# Required task
Tally the lines in the data that follows that include the word "More", and report nothing but the total.

# Information provided
● ● ● ● ●

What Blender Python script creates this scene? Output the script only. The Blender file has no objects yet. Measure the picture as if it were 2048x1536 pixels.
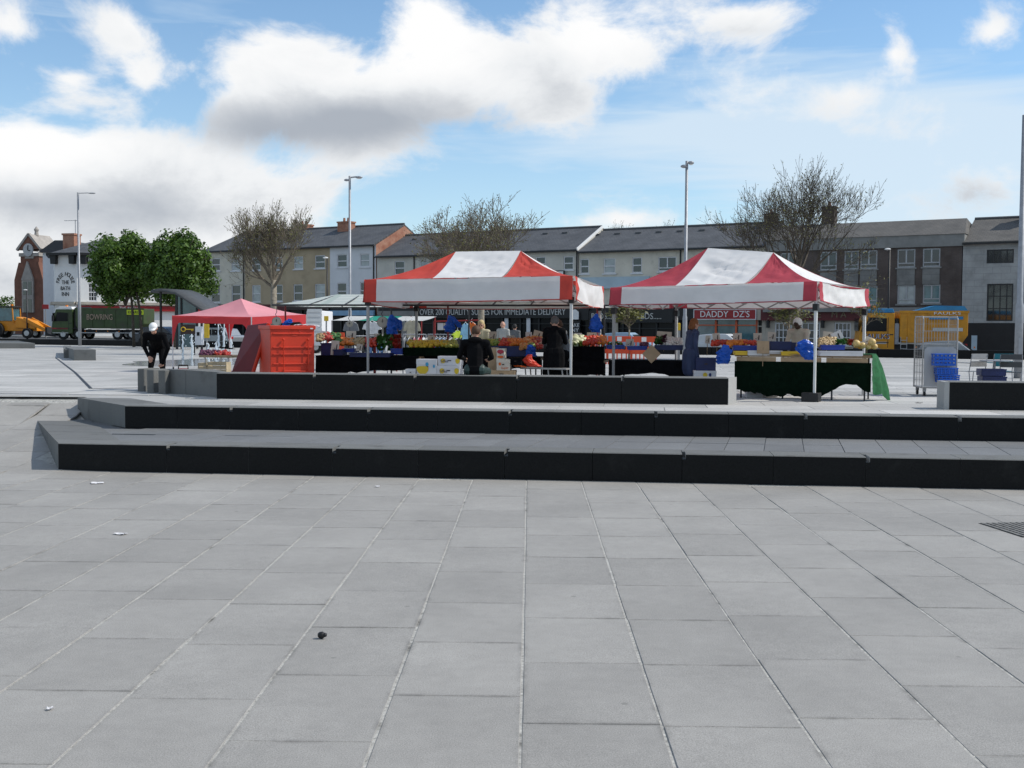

● ● ● ● ●

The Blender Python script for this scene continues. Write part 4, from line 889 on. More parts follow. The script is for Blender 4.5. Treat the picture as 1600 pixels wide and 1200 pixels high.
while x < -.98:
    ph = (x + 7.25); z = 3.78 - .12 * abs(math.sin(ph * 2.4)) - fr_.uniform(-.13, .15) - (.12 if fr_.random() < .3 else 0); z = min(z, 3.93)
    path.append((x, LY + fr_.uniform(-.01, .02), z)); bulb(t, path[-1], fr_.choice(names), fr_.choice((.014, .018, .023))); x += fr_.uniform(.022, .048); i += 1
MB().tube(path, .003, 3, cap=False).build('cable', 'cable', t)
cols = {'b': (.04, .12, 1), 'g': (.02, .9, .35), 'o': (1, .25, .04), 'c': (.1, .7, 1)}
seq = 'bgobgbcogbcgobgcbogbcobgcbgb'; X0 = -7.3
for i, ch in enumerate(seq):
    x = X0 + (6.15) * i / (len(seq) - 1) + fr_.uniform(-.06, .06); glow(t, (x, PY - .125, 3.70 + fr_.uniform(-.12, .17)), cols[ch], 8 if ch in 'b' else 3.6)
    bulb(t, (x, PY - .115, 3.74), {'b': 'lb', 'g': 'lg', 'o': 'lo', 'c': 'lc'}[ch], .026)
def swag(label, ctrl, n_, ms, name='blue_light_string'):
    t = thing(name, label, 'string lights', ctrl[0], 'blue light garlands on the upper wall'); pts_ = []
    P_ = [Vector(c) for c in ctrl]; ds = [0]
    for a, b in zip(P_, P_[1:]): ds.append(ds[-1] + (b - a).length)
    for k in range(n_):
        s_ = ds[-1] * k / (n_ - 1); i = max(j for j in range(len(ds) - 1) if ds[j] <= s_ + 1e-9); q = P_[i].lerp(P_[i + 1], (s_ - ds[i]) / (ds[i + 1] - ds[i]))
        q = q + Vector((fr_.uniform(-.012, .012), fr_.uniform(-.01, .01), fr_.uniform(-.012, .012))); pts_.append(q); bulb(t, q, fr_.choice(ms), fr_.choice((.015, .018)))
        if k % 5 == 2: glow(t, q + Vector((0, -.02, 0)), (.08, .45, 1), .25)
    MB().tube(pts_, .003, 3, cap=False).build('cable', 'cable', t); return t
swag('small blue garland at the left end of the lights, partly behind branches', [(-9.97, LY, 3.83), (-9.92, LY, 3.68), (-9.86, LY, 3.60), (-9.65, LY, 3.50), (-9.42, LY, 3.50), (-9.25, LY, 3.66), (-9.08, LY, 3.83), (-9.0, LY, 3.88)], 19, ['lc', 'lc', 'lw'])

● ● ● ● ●

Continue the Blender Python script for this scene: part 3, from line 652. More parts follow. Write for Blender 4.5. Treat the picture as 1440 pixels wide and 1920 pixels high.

● ● ● ● ●

# Response
2